Further, the nature of the Institutional Sales also supports the conclusion that Ripple sold XRP as an investment rather than for consumptive use. In their sales contracts, some Institutional Buyers agreed to lockup provisions or resale restrictions based on XRP’s trading volume. See, e.g., Defs. 56.1 Resp. ¶¶ 575, 800–01. These restrictions are inconsistent with the notion that XRP was used as a currency or for some other consumptive use. “Simply put, a rational economic actor would not agree to freeze millions of dollars . . . if the purchaser’s intent was to obtain a substitute for fiat currency.” Telegram, 448 F. Supp. 3d at 373. Certain Institutional Sales contracts required the Institutional Buyer to indemnify Ripple for claims arising out of the sale or distribution of XRP, see Defs. 56.1 Resp. ¶ 792, and other contracts expressly stated that the Institutional Buyer was purchasing XRP “solely to resell or otherwise distribute . . . and not to use [XRP] as an [e]nd [u]ser or for any other purpose.” Id. ¶ 793. These various provisions in the Institutional Sales contracts support the conclusion that the parties did not view the XRP sale as a sale of a commodity or a currency—they understood the sale of XRP to be an investment in Ripple’s efforts.

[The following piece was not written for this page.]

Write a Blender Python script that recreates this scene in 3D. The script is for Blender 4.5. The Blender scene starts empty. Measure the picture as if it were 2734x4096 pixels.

Therefore, having considered the economic reality and totality of circumstances surrounding the Institutional Sales, the Court concludes that Ripple’s Institutional Sales of XRP constituted the unregistered offer and sale of investment contracts in violation of Section 5 of the Securities Act. [15]
[13] The Court holds only that a common enterprise existed between Ripple and the Institutional Buyers. The Court does not reach the question of whether the common enterprise extends to encompass “other XRP holders,” Defendants Garlinghouse and Larsen, the “XRP ecosystem,” or any other entities. Cf. Defs. Opp. at 20–21.
[14] Howey contemplates that an investor is “led to expect profits solely from the efforts of the promoter or a third party.” 328 U.S. at 298–99. However, the Second Circuit “ha[s] held that the word ‘solely’ should not be construed as a literal limitation; rather, [courts] ‘consider whether, under all the circumstances, the scheme was being promoted primarily as an investment or as a means whereby participants could pool their own activities, their money and the promoter’s contribution in a meaningful way.’” United States v. Leonard, 529 F.3d 83, 88 (2d Cir. 2008) (quoting SEC v. Aqua-Sonic Prods. Corp., 687 F.2d 577, 582 (2d Cir. 1982)).
[15] The Court holds only that Ripple’s sales of XRP to the Institutional Buyers were offers and sales of investment contracts. To the extent the SEC instead argues that Ripple actually sold investment contracts to the public and used the Institutional Buyers as underwriters, the Court rejects that argument. Cf. SEC Mem. at 63–65.